## TASK TO CARRY OUT
Skip the pictures. Set down, word for word, the lines from the start of the material up to and including the line with "d = copy_tree(dproto);".

## PROVIDED RECORDS

-- start --

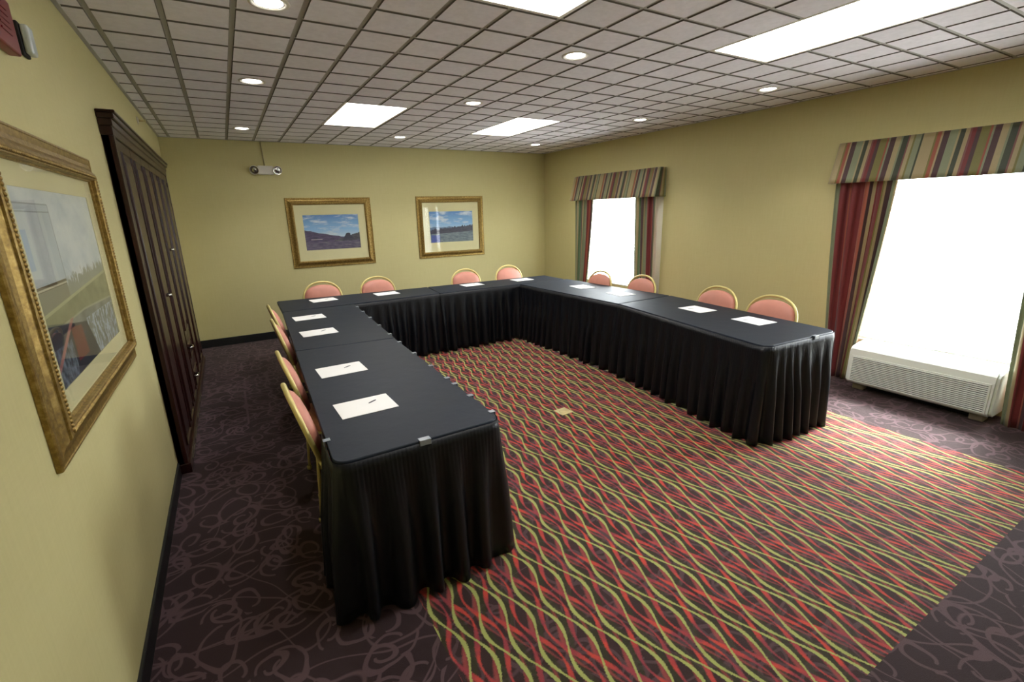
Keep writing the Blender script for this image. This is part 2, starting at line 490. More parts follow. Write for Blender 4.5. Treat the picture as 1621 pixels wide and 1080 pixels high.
for a, x in enumerate(DX):
    for b_, y in enumerate(DY):
        lb = 'round recessed downlight, %s one of the %s row' % (ny[b_], nx[a])
        if dproto is None:
            dproto = thing('recessed_downlight', lb, 'downlight', (x, y, H-.007), 0, 'round downlights in the ceiling')
            bm = B(); lathe(bm, [(.068, .004), (.070, -.003), (.082, -.006), (.092, -.003), (.094, .002)], 32); obj('trim_ring', bm, M_offwhite, dproto)
            bm = B(); lathe(bm, [(0, -.001), (.05, -.002), (.069, .001)], 32); obj('lens', bm, M_down, dproto)
        else:
            d = copy_tree(dproto); d.location = (x, y, H-.007); d['label'] = lb

# ------------------------------------------------------------------ tables
def rounded(c, r):
    """polygon through corners c with a radius per corner"""
    out = []
    k = len(c)
    for i in range(k):
        p = Vector(c[i]); a = (Vector(c[i-1])-p).normalized(); b = (Vector(c[(i+1) % k])-p).normalized()
        if r[i] < .001: out.append(p); continue
        A, Bq = p+a*r[i], p+b*r[i]
        for s in range(7):
            q = s/6; out.append(A*(1-q)**2 + p*2*q*(1-q) + Bq*q*q)
    return out

def skirt_mesh(path, seed, z0=.004, z1=.741, amp=.037):
    rnd = random.Random(seed)
    pts = [Vector(p) for p in path]
    L = [0]
    for a, c in zip(pts, pts[1:]): L.append(L[-1]+(c-a).length)
    tot = L[-1]; n = int(tot/.0065)
    def at(s):
        s = min(max(s, 0), tot-1e-6)
        for i in range(len(pts)-1):
            if L[i+1] >= s:
                q = (s-L[i])/(L[i+1]-L[i]); p = pts[i].lerp(pts[i+1], q); return p
        return pts[-1]
    # irregular pleat phase
    ph = [0]; f = 0; wl = .075
    amps = []; A = 1
    for i in range(n):
        if i % 12 == 0: wlt = rnd.uniform(.055, .19); At = rnd.uniform(.45, 1.35)
        wl += (wlt-wl)*.12; A += (At-A)*.08
        ph.append(ph[-1] + 2*PI*.0065/wl); amps.append(A)
    amps.append(A)
    P = []; nz = 15
    lean = [rnd.uniform(-.02, .02) for _ in range(n//14+3)]
    for i in range(n+1):
        s = tot*i/n
        p = at(s); d = (at(s+.03)-at(s-.03)); d.normalize(); nrm = Vector((d.y, -d.x))
        ln = lean[i//14]*(1-(i % 14)/14) + lean[i//14+1]*((i % 14)/14)
        col = []
        for k in range(nz):
            q = (k/(nz-1))**1.1           # 0 top, 1 bottom
            g = 0 if k < 2 else min(1, ((q-.07)/.45))**.7
            fine = (1-g)*(.0022 if k >= 1 else 0)*math.sin(s*2*PI/.018)
            w = math.sin(ph[i] + .5*math.sin(q*2.2+ph[i]*.13)*g)
            w = math.copysign(abs(w)**.65, w)
            off = .006 + (.005 if k else 0) + g*amp*amps[i]*(w*.95+.75)*(.35+.85*q) + fine
            x = p + nrm*off + d*(ln*q*g)
            z = z1 + (z0-z1)*q
            if k == nz-1: z += .006*(1+math.sin(ph[i]*.5+1))
            col.append((x.x, x.y, z))
        P.append(col)
    bm = B(); grid(bm, P)
    return bm

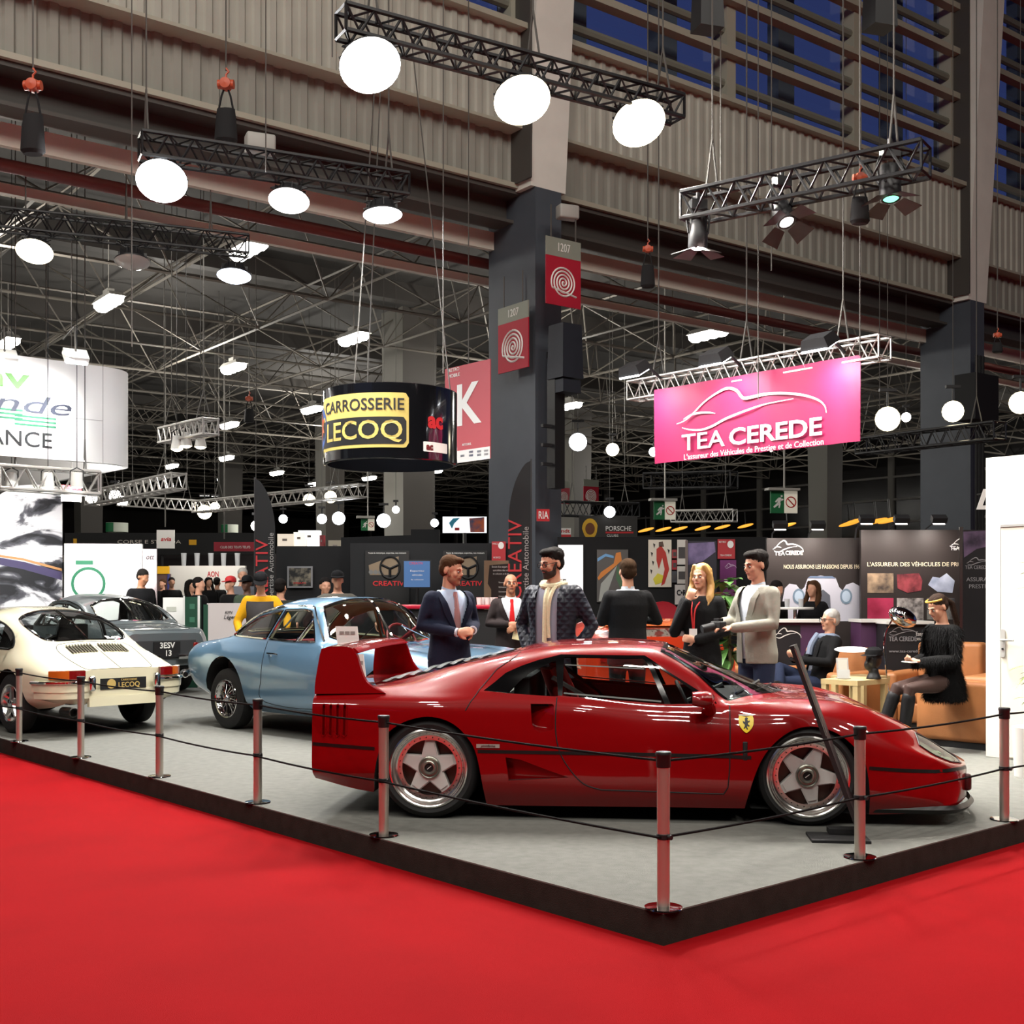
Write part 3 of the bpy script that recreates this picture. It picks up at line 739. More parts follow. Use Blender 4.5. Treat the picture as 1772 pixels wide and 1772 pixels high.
    def pocket(s, name, region, poly, depth, mt, parent, sides='LR'):
        """recess: the region's skin sunk by depth(x, z) with walls round its edge"""
        if len(sides) > 1: return [s.pocket(name, region, poly, depth, mt, parent, sd) for sd in sides]
        m = MB(); tris = s.parts.get(region, [])
        for sd in sides:
            def sink(x, t):
                P = s.p(x, t); q = P.copy(); q.y -= depth(P.x, P.z)
                if sd == 'R': q.y = -q.y; P.y = -P.y
                return P, q
            ids = {}; vs = []; fs = []
            for f in tris:
                q = []
                for i in f:
                    if i not in ids: ids[i] = len(vs); vs.append(sink(*s.V[i])[1])
                    q.append(ids[i])
                fs.append(q if sd == 'L' else q[::-1])
            m.add(vs, fs)
            e = [sink(*v) for v in poly]
            m.loft([[a for a, _ in e], [b for _, b in e]])
        return m.build(name, mt, parent, angle=30)
    def arch(s, name, poly, yin, mt, parent, sides='LR'):
        """black wheel housing running inwards from the arch's edge"""
        if len(sides) > 1: return [s.arch(name, poly, yin, mt, parent, sd) for sd in sides]
        m = MB()
        for sd in sides:
            a = s.path(poly, -.004, sd); b = []; sg = 1 if sd == 'L' else -1
            for v in a: b.append(Vector((v.x, sg*yin, v.z)))
            m.loft([a, b], closed=False); m.add(b, [tuple(range(len(b)))])
        return m.build(name, mt, parent)
    def cap(s, x, mt, parent, name):
        m = MB(); P = [s.p(x, k*.25) for k in range((s.K-1)*4+1)]; R = [Vector((v.x, -v.y, v.z)) for v in reversed(P[:-1])]
        ring = P+R; c = sum(ring, Vector())/len(ring); m.add(ring+[c], [(i, (i+1) % len(ring), len(ring)) for i in range(len(ring))]); return m.build(name, mt, parent, smooth=False)

def paint(name, c, rough=.25, flake=0.):
    return mat(name, c, rough=rough, coat=1., spec=.08, metal=flake)
M_tyre = mat('tyre rubber', rgb(24, 24, 25), rough=.75, noise=.15, nscale=20)
M_rimlip = mat('polished rim', rgb(236, 234, 230), rough=.22, metal=1)
M_spoke = mat('silver spoke paint', rgb(214, 212, 208), rough=.4, metal=.15)
M_disc = mat('brake disc', rgb(84, 66, 60), rough=.4, metal=.8)
M_well = mat('wheel housing black', rgb(9, 9, 9), rough=.9)
M_under = mat('underbody', rgb(15, 15, 16), rough=.8)
M_cabin = mat('dark cabin trim', rgb(44, 41, 41), rough=.8)
M_cabglass = glassy('car glass', (.80, .83, .82), .02)
M_cleargl = glassy('clear car glass', (.84, .88, .87), .03)
M_seal = mat('black seal', rgb(12, 12, 12), rough=.4)
def tyre_prof(R, w, r): return [(r, -w*.42), (r+.01, -w*.47), ((R+r)/2, -w*.5), (R-.025, -w*.46), (R-.006, -w*.38), (R, -w*.2), (R, w*.2), (R-.006, w*.38), (R-.025, w*.46), ((R+r)/2, w*.5), (r+.01, w*.47), (r, w*.42)]
def star_wheel(parent, x, y, R, w, r, ang, sg):
    """five pointed star wheel, axis along y, face outwards at sg"""
    t = bpy.data.objects.new('wheel', None); COL.objects.link(t); t.parent = parent; t.location = (x, y, R)
    m = MB(); m.lathe(tyre_prof(R, w, r), axis='Y', n=56)
    m.build('tyre', M_tyre, t)
    Y = lambda v: sg*(w/2-v)
    m = MB(); m.lathe([(r+.006, Y(.012)), (r+.012, Y(.004)), (r+.002, Y(.0)), (r-.008, Y(.006)), (r-.014, Y(.03)), (r-.03, Y(.05)), (r-.036, Y(.052)), (r-.065, Y(.055)), (r-.068, Y(.075)), (r-.05, Y(.2))], axis='Y', n=56)
    m.build('rim', M_rimlip, t, angle=50)
    m = MB()
    for k in range(30):
        a = 2*PI*k/30; m.cyl((math.cos(a)*(r-.05), Y(.056), math.sin(a)*(r-.05)), (math.cos(a)*(r-.05), Y(.048), math.sin(a)*(r-.05)), .004, n=6)
    m.build('rim_bolt', mat('dark bolt', rgb(70, 66, 62), rough=.4, metal=.7), t)
    m = MB(); poly = []
    for k in range(5):
        a = ang+2*PI*k/5
        for da, rr in ((-.30, r-.064), (.30, r-.064), (PI/5, .095)):
            A = a+da*(.55 if rr > .1 else 1); poly.append((math.cos(A)*rr, math.sin(A)*rr))
    if sg > 0: xf = lambda a, b, c: (a, c, b)
    else: xf = lambda a, b, c: (-a, -c, b)
    xf2 = lambda a, b, c: Vector((a, sg*c, b))
    m.prism(poly, w/2-.12, w/2-.072, xf=xf2); inner = [(a*.9, b*.9) for a, b in poly]; m.prism(inner, w/2-.075, w/2-.064, xf=xf2)
    m.build('star_spoke', M_spoke, t, angle=25)
    m = MB(); m.lathe([(.074, Y(.075)), (.072, Y(.05)), (.066, Y(.045)), (.056, Y(.052)), (.05, Y(.052)), (.046, Y(.035)), (.04, Y(.03)), (.03, Y(.032)), (.028, Y(.05)), (.0, Y(.05))], axis='Y', n=32)
    m.build('hub_nut', mat('hub metal', rgb(150, 150, 140), rough=.3, metal=.8), t)
    m = MB(); m.lathe([(.0, Y(.046)), (.027, Y(.046)), (.03, Y(.05))], axis='Y', n=18); m.build('hub_cap', M_black, t)
    m = MB(); m.box((0, Y(.044), 0), (.004, .004, .034), rot=Matrix.Rotation(.9, 3, 'Y')); m.build('hub_emblem', M_white, t, smooth=False)
    m = MB(); m.lathe([(.08, Y(.135)), (r-.06, Y(.135)), (r-.06, Y(.16)), (.08, Y(.16))], axis='Y', n=40); m.build('brake_disc', M_disc, t)
    m = MB(); m.lathe([(.0, Y(.19)), (r-.01, Y(.19))], axis='Y', n=32); m.build('inner_barrel', M_well, t)
    return t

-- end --

## RESULT FOR THIS TASK
Keep writing the Blender script for this image. This is part 2, starting at line 490. More parts follow. Write for Blender 4.5. Treat the picture as 1621 pixels wide and 1080 pixels high.
for a, x in enumerate(DX):
    for b_, y in enumerate(DY):
        lb = 'round recessed downlight, %s one of the %s row' % (ny[b_], nx[a])
        if dproto is None:
            dproto = thing('recessed_downlight', lb, 'downlight', (x, y, H-.007), 0, 'round downlights in the ceiling')
            bm = B(); lathe(bm, [(.068, .004), (.070, -.003), (.082, -.006), (.092, -.003), (.094, .002)], 32); obj('trim_ring', bm, M_offwhite, dproto)
            bm = B(); lathe(bm, [(0, -.001), (.05, -.002), (.069, .001)], 32); obj('lens', bm, M_down, dproto)
        else:
            d = copy_tree(dproto); d.location = (x, y, H-.007); d['label'] = lb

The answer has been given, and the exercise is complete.